私たちが大切にしていること Pholosophy
09 生涯に寄り添う設計について
住み替えず、住み継ぐ。
制度の変化と、暮らしへの影響
令和7年4月(2025年4月)以降、
- 木造2階建て
- 200㎡(約60坪)を超える平屋
に対する安全性・省エネ性の審査は、これまで以上に細やかで丁寧になりました。暮らしの安心と地球環境のために、私たちはこの流れを前向きに受け止めています。
一方でこの法改正は、既存住宅にも性能確保を求める場面を増やし、大規模リフォームやリノベーションの費用・期間の負担を確かに大きくしました。
ここに、私たちは危機感を抱いています。
家族のかたちの変化に、家が寄り添うために
働き方の変化、子の独立、親の介護、お孫さんの誕生——。
家族のかたちは移ろい、住まいは本来、その変化に寄り添って少しずつ手を入れながら育てていくもの。にもかかわらず、手を加えるハードルが以前より高くなりつつあります。
「あとで困らない設計」を標準に
この大きな流れの中で、私たちは完成後の10年・20年を見据えた設計を標準とします。

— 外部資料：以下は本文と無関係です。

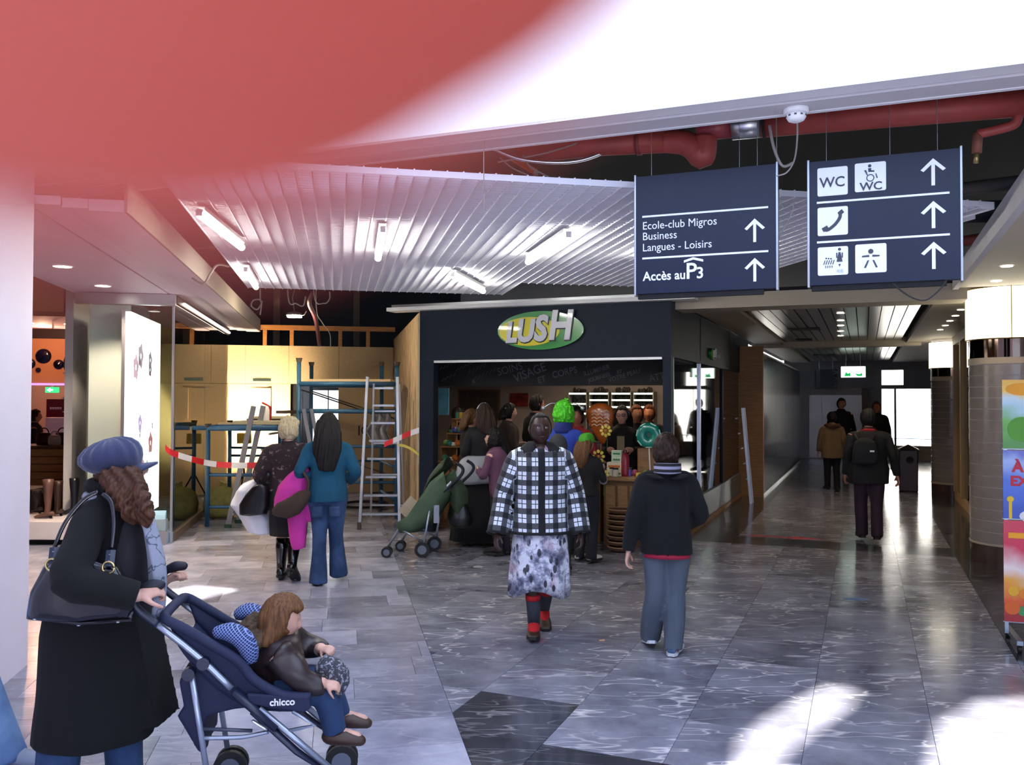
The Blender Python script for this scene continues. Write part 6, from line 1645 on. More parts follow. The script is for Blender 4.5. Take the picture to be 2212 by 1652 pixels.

増築・改築・大規模な模様替え・大規模修繕を見据え、構造や設備に“見えない余白”を最初から仕込みます。
たとえば——
- 間取り変更の受け代となる構造の余力
- 将来の配管・電気の通り道(点検・更新のしやすさ)
- 断熱・換気の拡張余地
- 段差解消や手すりの下地
目に触れにくい部分ほど、将来に効く工夫を丁寧に重ねます。
お引き渡し後も、設計者として伴走します
お引き渡し時には、竣工図と将来計画の要点をまとめた「ライフプラン・メモ」をお渡しします。
その後は工務店さんの点検・保証に寄り添いながら、私たちは設計面の判断材料(改修の選択肢、法制度の要点)をわかりやすく提示。
節目ごとの意思決定に並走し、最適な手立てを一緒に考えます。
壊す前に活かし、住み継ぐ
人口減少が進み、壊しては建てる循環の限界が見え始めた今。
私たちの答えは——壊す前に活かし、住み替えずに住み継ぐこと。
新築も改修も同じ目線で、将来の選択肢を減らさない設計を。
建てて終わりではなく、暮らしが続くかぎり寄り添う——
それが、私たちの、お施主さまへの付き合い方です。
思いが環(めぐ)り、心が還る場所へ。